• _The task_
Leave out the pictures and reproduce all of the data exactly.

***

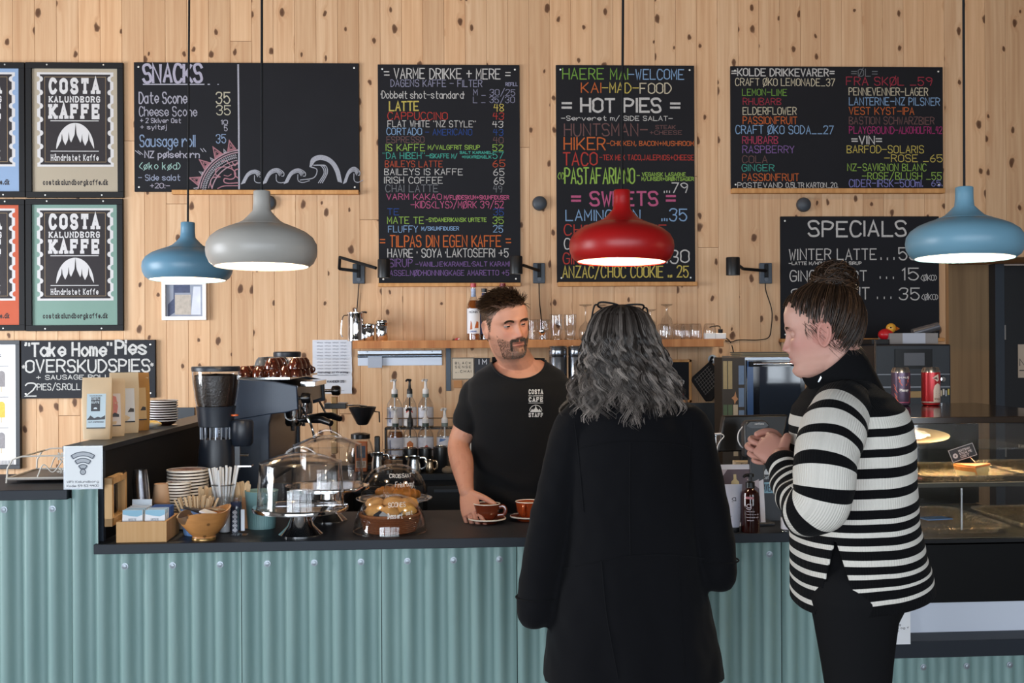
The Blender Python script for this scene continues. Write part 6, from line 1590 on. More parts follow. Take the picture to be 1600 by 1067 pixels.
for px, lab in ((872, 'tall steel water canister beside the shoulder of the man'), (902, 'tall steel water canister next to the grey hair')):
 p = bk(px, 5.86); zt_ = 1.58 - (541 - CY) * 5.8 / F - BKZ
 root = thing('steel_canister', lab, 'canister', p)
 MB().lathe([(.044, 0), (.047, .004), (.047, zt_ - .06), (.045, zt_ - .055), (.047, zt_ - .05), (.047, zt_ - .004), (.044, zt_), (.002, zt_)], 32).build('body', P('8a8f98', .22, 1), root)
 for z in (zt_ - .02, zt_ - .045): MB().tube([(x, y, z) for x, y in circle_pts(0, 0, .047, n=32)[:-1]], .002, 6, closed=True).build('hoop', CHROME, root)
s = 5.6 / F; OXc = PY(1206, 600, 5.6).x
root = thing('tabletop_oven', 'small steel oven with a glass door and bar handle, behind the striped sweater', 'oven', (OXc, 5.6, BKZ)); Zo = lambda py: 1.58 - (py - CY) * s - BKZ; Xo = lambda px: (px - 1206) * s
w0, w1, top = Xo(1165.5), Xo(1262), Zo(560)
MB().box(((w0 + w1) / 2, .29, top / 2 + .006), (w1 - w0, .5, top - .012)).build('housing', P('8a9098', .3, .8), root, bev=.003)
MB().box(((w0 + w1) / 2, .03, top / 2 + .01), (w1 - w0 - .01, .03, top - .05)).build('door', P('1a1e26', .1, spec=.7), root, bev=.002)
MB().box((w0 + .022, .012, top / 2 + .01), (.03, .008, top - .06)).build('door_edge', P('3a5a8a', .25), root)
MB().box(((w0 + w1) / 2 + .02, .0135, top / 2 + .04), (w1 - w0 - .1, .003, top - .18)).build('door_glass', P('2c3440', .05, spec=.8), root)
MB().tube([(Xo(1174), -.03, Zo(571)), (Xo(1250), -.03, Zo(571))], .007, 10).build('handle', CHROME, root)
for px in (1179, 1246): MB().box((Xo(px), -.012, Zo(571)), (.06 if px < 1200 else .03, .035, .026)).build('handle_mount', BLACK, root, bev=.002)
first = None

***

• _Exercise output_
The Blender Python script for this scene continues. Write part 6, from line 1590 on. More parts follow. Take the picture to be 1600 by 1067 pixels.
for px, lab in ((872, 'tall steel water canister beside the shoulder of the man'), (902, 'tall steel water canister next to the grey hair')):
 p = bk(px, 5.86); zt_ = 1.58 - (541 - CY) * 5.8 / F - BKZ
 root = thing('steel_canister', lab, 'canister', p)
 MB().lathe([(.044, 0), (.047, .004), (.047, zt_ - .06), (.045, zt_ - .055), (.047, zt_ - .05), (.047, zt_ - .004), (.044, zt_), (.002, zt_)], 32).build('body', P('8a8f98', .22, 1), root)
 for z in (zt_ - .02, zt_ - .045): MB().tube([(x, y, z) for x, y in circle_pts(0, 0, .047, n=32)[:-1]], .002, 6, closed=True).build('hoop', CHROME, root)
s = 5.6 / F; OXc = PY(1206, 600, 5.6).x
root = thing('tabletop_oven', 'small steel oven with a glass door and bar handle, behind the striped sweater', 'oven', (OXc, 5.6, BKZ)); Zo = lambda py: 1.58 - (py - CY) * s - BKZ; Xo = lambda px: (px - 1206) * s
w0, w1, top = Xo(1165.5), Xo(1262), Zo(560)
MB().box(((w0 + w1) / 2, .29, top / 2 + .006), (w1 - w0, .5, top - .012)).build('housing', P('8a9098', .3, .8), root, bev=.003)
MB().box(((w0 + w1) / 2, .03, top / 2 + .01), (w1 - w0 - .01, .03, top - .05)).build('door', P('1a1e26', .1, spec=.7), root, bev=.002)
MB().box((w0 + .022, .012, top / 2 + .01), (.03, .008, top - .06)).build('door_edge', P('3a5a8a', .25), root)
MB().box(((w0 + w1) / 2 + .02, .0135, top / 2 + .04), (w1 - w0 - .1, .003, top - .18)).build('door_glass', P('2c3440', .05, spec=.8), root)
MB().tube([(Xo(1174), -.03, Zo(571)), (Xo(1250), -.03, Zo(571))], .007, 10).build('handle', CHROME, root)
for px in (1179, 1246): MB().box((Xo(px), -.012, Zo(571)), (.06 if px < 1200 else .03, .035, .026)).build('handle_mount', BLACK, root, bev=.002)
first = None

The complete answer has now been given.